#### Given information:

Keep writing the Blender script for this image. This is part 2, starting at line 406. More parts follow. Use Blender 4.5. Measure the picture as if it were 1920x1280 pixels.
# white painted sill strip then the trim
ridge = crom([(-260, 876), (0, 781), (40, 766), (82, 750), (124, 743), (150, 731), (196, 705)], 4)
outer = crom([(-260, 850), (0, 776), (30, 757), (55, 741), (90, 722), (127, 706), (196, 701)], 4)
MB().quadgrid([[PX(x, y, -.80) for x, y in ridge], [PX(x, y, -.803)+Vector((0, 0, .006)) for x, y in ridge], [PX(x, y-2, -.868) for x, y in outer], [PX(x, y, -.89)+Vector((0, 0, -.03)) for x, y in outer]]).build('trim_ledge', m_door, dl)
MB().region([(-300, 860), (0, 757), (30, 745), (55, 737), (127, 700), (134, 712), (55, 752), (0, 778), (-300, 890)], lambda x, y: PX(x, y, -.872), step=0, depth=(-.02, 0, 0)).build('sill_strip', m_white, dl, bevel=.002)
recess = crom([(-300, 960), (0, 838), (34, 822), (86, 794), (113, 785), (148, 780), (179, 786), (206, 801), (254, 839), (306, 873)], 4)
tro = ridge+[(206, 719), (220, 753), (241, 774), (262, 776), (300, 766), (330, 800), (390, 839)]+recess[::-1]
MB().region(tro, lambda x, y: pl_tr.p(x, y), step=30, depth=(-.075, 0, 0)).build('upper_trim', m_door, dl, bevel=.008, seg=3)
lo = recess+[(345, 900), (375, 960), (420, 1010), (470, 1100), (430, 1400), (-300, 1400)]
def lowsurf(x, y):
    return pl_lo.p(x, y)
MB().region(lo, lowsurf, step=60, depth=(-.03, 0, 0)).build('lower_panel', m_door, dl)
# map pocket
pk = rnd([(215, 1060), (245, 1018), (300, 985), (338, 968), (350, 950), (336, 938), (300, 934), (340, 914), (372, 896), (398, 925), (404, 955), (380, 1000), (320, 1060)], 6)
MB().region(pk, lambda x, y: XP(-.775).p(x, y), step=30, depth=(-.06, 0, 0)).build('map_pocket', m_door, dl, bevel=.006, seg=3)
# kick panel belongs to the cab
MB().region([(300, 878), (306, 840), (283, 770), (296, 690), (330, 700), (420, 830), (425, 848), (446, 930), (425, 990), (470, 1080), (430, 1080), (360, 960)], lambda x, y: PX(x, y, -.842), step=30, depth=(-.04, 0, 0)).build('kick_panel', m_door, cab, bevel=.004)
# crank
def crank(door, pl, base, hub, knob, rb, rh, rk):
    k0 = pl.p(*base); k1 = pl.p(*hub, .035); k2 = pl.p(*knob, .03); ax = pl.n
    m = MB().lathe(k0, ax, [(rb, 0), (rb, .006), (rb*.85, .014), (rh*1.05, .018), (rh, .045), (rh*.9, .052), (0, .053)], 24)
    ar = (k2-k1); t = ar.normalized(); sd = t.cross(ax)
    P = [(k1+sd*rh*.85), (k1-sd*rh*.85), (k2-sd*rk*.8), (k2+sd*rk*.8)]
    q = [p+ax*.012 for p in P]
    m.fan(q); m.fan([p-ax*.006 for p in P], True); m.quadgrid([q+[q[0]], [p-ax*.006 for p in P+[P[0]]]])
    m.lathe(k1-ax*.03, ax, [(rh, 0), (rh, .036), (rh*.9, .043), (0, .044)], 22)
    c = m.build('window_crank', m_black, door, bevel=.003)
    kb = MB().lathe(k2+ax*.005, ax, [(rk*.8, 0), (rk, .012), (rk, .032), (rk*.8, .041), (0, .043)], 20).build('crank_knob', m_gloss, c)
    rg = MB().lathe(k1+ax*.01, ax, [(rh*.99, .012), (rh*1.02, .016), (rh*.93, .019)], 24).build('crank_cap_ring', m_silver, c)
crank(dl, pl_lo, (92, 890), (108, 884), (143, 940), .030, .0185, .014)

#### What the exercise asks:
Please quote the data above in full, with no line missing.

#### Solution for this exercise:
Keep writing the Blender script for this image. This is part 2, starting at line 406. More parts follow. Use Blender 4.5. Measure the picture as if it were 1920x1280 pixels.
# white painted sill strip then the trim
ridge = crom([(-260, 876), (0, 781), (40, 766), (82, 750), (124, 743), (150, 731), (196, 705)], 4)
outer = crom([(-260, 850), (0, 776), (30, 757), (55, 741), (90, 722), (127, 706), (196, 701)], 4)
MB().quadgrid([[PX(x, y, -.80) for x, y in ridge], [PX(x, y, -.803)+Vector((0, 0, .006)) for x, y in ridge], [PX(x, y-2, -.868) for x, y in outer], [PX(x, y, -.89)+Vector((0, 0, -.03)) for x, y in outer]]).build('trim_ledge', m_door, dl)
MB().region([(-300, 860), (0, 757), (30, 745), (55, 737), (127, 700), (134, 712), (55, 752), (0, 778), (-300, 890)], lambda x, y: PX(x, y, -.872), step=0, depth=(-.02, 0, 0)).build('sill_strip', m_white, dl, bevel=.002)
recess = crom([(-300, 960), (0, 838), (34, 822), (86, 794), (113, 785), (148, 780), (179, 786), (206, 801), (254, 839), (306, 873)], 4)
tro = ridge+[(206, 719), (220, 753), (241, 774), (262, 776), (300, 766), (330, 800), (390, 839)]+recess[::-1]
MB().region(tro, lambda x, y: pl_tr.p(x, y), step=30, depth=(-.075, 0, 0)).build('upper_trim', m_door, dl, bevel=.008, seg=3)
lo = recess+[(345, 900), (375, 960), (420, 1010), (470, 1100), (430, 1400), (-300, 1400)]
def lowsurf(x, y):
    return pl_lo.p(x, y)
MB().region(lo, lowsurf, step=60, depth=(-.03, 0, 0)).build('lower_panel', m_door, dl)
# map pocket
pk = rnd([(215, 1060), (245, 1018), (300, 985), (338, 968), (350, 950), (336, 938), (300, 934), (340, 914), (372, 896), (398, 925), (404, 955), (380, 1000), (320, 1060)], 6)
MB().region(pk, lambda x, y: XP(-.775).p(x, y), step=30, depth=(-.06, 0, 0)).build('map_pocket', m_door, dl, bevel=.006, seg=3)
# kick panel belongs to the cab
MB().region([(300, 878), (306, 840), (283, 770), (296, 690), (330, 700), (420, 830), (425, 848), (446, 930), (425, 990), (470, 1080), (430, 1080), (360, 960)], lambda x, y: PX(x, y, -.842), step=30, depth=(-.04, 0, 0)).build('kick_panel', m_door, cab, bevel=.004)
# crank
def crank(door, pl, base, hub, knob, rb, rh, rk):
    k0 = pl.p(*base); k1 = pl.p(*hub, .035); k2 = pl.p(*knob, .03); ax = pl.n
    m = MB().lathe(k0, ax, [(rb, 0), (rb, .006), (rb*.85, .014), (rh*1.05, .018), (rh, .045), (rh*.9, .052), (0, .053)], 24)
    ar = (k2-k1); t = ar.normalized(); sd = t.cross(ax)
    P = [(k1+sd*rh*.85), (k1-sd*rh*.85), (k2-sd*rk*.8), (k2+sd*rk*.8)]
    q = [p+ax*.012 for p in P]
    m.fan(q); m.fan([p-ax*.006 for p in P], True); m.quadgrid([q+[q[0]], [p-ax*.006 for p in P+[P[0]]]])
    m.lathe(k1-ax*.03, ax, [(rh, 0), (rh, .036), (rh*.9, .043), (0, .044)], 22)
    c = m.build('window_crank', m_black, door, bevel=.003)
    kb = MB().lathe(k2+ax*.005, ax, [(rk*.8, 0), (rk, .012), (rk, .032), (rk*.8, .041), (0, .043)], 20).build('crank_knob', m_gloss, c)
    rg = MB().lathe(k1+ax*.01, ax, [(rh*.99, .012), (rh*1.02, .016), (rh*.93, .019)], 24).build('crank_cap_ring', m_silver, c)
crank(dl, pl_lo, (92, 890), (108, 884), (143, 940), .030, .0185, .014)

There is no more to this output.